## Task statement
Copy each line exactly.

## START

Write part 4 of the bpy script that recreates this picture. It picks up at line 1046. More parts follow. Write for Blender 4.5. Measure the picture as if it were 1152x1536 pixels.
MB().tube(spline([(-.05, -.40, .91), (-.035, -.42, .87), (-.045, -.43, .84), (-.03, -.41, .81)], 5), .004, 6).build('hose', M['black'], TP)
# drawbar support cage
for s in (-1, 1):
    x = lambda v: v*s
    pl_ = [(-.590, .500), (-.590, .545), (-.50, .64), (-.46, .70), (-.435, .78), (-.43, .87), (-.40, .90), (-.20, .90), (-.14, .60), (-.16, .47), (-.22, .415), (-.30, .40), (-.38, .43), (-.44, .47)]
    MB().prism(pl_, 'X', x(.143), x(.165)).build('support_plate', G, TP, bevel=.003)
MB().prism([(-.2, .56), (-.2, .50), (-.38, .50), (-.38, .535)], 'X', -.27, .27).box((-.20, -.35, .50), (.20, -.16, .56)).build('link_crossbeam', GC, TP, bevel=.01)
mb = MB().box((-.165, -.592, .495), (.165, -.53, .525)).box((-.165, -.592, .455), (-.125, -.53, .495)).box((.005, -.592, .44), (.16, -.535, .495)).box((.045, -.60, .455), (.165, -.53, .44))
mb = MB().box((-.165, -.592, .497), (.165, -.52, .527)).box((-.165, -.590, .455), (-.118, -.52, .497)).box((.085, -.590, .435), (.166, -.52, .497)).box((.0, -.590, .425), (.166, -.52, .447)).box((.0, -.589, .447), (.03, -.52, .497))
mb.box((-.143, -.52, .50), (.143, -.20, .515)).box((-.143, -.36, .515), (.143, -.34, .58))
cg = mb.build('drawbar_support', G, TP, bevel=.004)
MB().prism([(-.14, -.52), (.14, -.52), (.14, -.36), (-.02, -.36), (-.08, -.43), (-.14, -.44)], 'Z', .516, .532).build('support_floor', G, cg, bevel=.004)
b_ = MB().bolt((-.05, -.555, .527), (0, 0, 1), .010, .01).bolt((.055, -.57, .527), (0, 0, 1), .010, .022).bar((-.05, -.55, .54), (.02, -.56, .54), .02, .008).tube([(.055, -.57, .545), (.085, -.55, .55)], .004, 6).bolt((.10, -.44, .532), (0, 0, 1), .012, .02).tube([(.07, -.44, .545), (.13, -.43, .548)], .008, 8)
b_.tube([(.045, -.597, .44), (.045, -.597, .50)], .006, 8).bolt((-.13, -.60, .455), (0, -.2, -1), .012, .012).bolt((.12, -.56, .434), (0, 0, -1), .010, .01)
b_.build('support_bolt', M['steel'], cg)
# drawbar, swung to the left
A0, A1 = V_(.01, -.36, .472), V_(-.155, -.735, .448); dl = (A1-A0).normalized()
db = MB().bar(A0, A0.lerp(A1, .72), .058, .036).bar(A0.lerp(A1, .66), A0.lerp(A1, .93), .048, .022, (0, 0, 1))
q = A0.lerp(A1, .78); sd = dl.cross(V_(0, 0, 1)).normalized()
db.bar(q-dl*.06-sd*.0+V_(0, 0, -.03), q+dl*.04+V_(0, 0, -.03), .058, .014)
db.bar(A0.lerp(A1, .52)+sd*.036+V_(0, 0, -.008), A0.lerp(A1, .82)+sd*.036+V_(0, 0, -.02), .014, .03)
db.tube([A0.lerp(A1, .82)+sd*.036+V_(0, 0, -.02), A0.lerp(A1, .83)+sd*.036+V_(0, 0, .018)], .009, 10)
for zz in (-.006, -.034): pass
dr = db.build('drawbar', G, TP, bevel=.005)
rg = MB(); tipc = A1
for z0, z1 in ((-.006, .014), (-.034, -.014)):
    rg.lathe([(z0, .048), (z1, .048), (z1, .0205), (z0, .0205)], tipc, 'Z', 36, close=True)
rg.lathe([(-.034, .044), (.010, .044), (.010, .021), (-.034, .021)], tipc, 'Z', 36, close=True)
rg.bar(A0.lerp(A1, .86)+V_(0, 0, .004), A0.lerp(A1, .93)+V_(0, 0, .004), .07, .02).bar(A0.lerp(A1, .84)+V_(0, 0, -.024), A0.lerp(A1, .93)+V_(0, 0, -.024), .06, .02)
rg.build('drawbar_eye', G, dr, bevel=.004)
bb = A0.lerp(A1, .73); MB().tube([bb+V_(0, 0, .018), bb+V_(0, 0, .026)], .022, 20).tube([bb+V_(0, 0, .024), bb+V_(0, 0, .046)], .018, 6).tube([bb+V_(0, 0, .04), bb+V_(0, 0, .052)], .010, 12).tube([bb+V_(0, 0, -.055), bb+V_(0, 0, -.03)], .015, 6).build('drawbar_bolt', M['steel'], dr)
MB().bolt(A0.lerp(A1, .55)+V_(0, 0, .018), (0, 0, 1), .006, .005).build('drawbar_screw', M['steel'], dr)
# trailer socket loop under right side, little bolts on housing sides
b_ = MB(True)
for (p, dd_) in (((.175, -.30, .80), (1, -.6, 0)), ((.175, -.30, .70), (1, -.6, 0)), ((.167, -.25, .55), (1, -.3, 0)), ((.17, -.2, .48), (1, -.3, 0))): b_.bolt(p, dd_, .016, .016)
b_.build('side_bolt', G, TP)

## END

## Solution below
Write part 4 of the bpy script that recreates this picture. It picks up at line 1046. More parts follow. Write for Blender 4.5. Measure the picture as if it were 1152x1536 pixels.
MB().tube(spline([(-.05, -.40, .91), (-.035, -.42, .87), (-.045, -.43, .84), (-.03, -.41, .81)], 5), .004, 6).build('hose', M['black'], TP)
# drawbar support cage
for s in (-1, 1):
    x = lambda v: v*s
    pl_ = [(-.590, .500), (-.590, .545), (-.50, .64), (-.46, .70), (-.435, .78), (-.43, .87), (-.40, .90), (-.20, .90), (-.14, .60), (-.16, .47), (-.22, .415), (-.30, .40), (-.38, .43), (-.44, .47)]
    MB().prism(pl_, 'X', x(.143), x(.165)).build('support_plate', G, TP, bevel=.003)
MB().prism([(-.2, .56), (-.2, .50), (-.38, .50), (-.38, .535)], 'X', -.27, .27).box((-.20, -.35, .50), (.20, -.16, .56)).build('link_crossbeam', GC, TP, bevel=.01)
mb = MB().box((-.165, -.592, .495), (.165, -.53, .525)).box((-.165, -.592, .455), (-.125, -.53, .495)).box((.005, -.592, .44), (.16, -.535, .495)).box((.045, -.60, .455), (.165, -.53, .44))
mb = MB().box((-.165, -.592, .497), (.165, -.52, .527)).box((-.165, -.590, .455), (-.118, -.52, .497)).box((.085, -.590, .435), (.166, -.52, .497)).box((.0, -.590, .425), (.166, -.52, .447)).box((.0, -.589, .447), (.03, -.52, .497))
mb.box((-.143, -.52, .50), (.143, -.20, .515)).box((-.143, -.36, .515), (.143, -.34, .58))
cg = mb.build('drawbar_support', G, TP, bevel=.004)
MB().prism([(-.14, -.52), (.14, -.52), (.14, -.36), (-.02, -.36), (-.08, -.43), (-.14, -.44)], 'Z', .516, .532).build('support_floor', G, cg, bevel=.004)
b_ = MB().bolt((-.05, -.555, .527), (0, 0, 1), .010, .01).bolt((.055, -.57, .527), (0, 0, 1), .010, .022).bar((-.05, -.55, .54), (.02, -.56, .54), .02, .008).tube([(.055, -.57, .545), (.085, -.55, .55)], .004, 6).bolt((.10, -.44, .532), (0, 0, 1), .012, .02).tube([(.07, -.44, .545), (.13, -.43, .548)], .008, 8)
b_.tube([(.045, -.597, .44), (.045, -.597, .50)], .006, 8).bolt((-.13, -.60, .455), (0, -.2, -1), .012, .012).bolt((.12, -.56, .434), (0, 0, -1), .010, .01)
b_.build('support_bolt', M['steel'], cg)
# drawbar, swung to the left
A0, A1 = V_(.01, -.36, .472), V_(-.155, -.735, .448); dl = (A1-A0).normalized()
db = MB().bar(A0, A0.lerp(A1, .72), .058, .036).bar(A0.lerp(A1, .66), A0.lerp(A1, .93), .048, .022, (0, 0, 1))
q = A0.lerp(A1, .78); sd = dl.cross(V_(0, 0, 1)).normalized()
db.bar(q-dl*.06-sd*.0+V_(0, 0, -.03), q+dl*.04+V_(0, 0, -.03), .058, .014)
db.bar(A0.lerp(A1, .52)+sd*.036+V_(0, 0, -.008), A0.lerp(A1, .82)+sd*.036+V_(0, 0, -.02), .014, .03)
db.tube([A0.lerp(A1, .82)+sd*.036+V_(0, 0, -.02), A0.lerp(A1, .83)+sd*.036+V_(0, 0, .018)], .009, 10)
for zz in (-.006, -.034): pass
dr = db.build('drawbar', G, TP, bevel=.005)
rg = MB(); tipc = A1
for z0, z1 in ((-.006, .014), (-.034, -.014)):
    rg.lathe([(z0, .048), (z1, .048), (z1, .0205), (z0, .0205)], tipc, 'Z', 36, close=True)
rg.lathe([(-.034, .044), (.010, .044), (.010, .021), (-.034, .021)], tipc, 'Z', 36, close=True)
rg.bar(A0.lerp(A1, .86)+V_(0, 0, .004), A0.lerp(A1, .93)+V_(0, 0, .004), .07, .02).bar(A0.lerp(A1, .84)+V_(0, 0, -.024), A0.lerp(A1, .93)+V_(0, 0, -.024), .06, .02)
rg.build('drawbar_eye', G, dr, bevel=.004)
bb = A0.lerp(A1, .73); MB().tube([bb+V_(0, 0, .018), bb+V_(0, 0, .026)], .022, 20).tube([bb+V_(0, 0, .024), bb+V_(0, 0, .046)], .018, 6).tube([bb+V_(0, 0, .04), bb+V_(0, 0, .052)], .010, 12).tube([bb+V_(0, 0, -.055), bb+V_(0, 0, -.03)], .015, 6).build('drawbar_bolt', M['steel'], dr)
MB().bolt(A0.lerp(A1, .55)+V_(0, 0, .018), (0, 0, 1), .006, .005).build('drawbar_screw', M['steel'], dr)
# trailer socket loop under right side, little bolts on housing sides
b_ = MB(True)
for (p, dd_) in (((.175, -.30, .80), (1, -.6, 0)), ((.175, -.30, .70), (1, -.6, 0)), ((.167, -.25, .55), (1, -.3, 0)), ((.17, -.2, .48), (1, -.3, 0))): b_.bolt(p, dd_, .016, .016)
b_.build('side_bolt', G, TP)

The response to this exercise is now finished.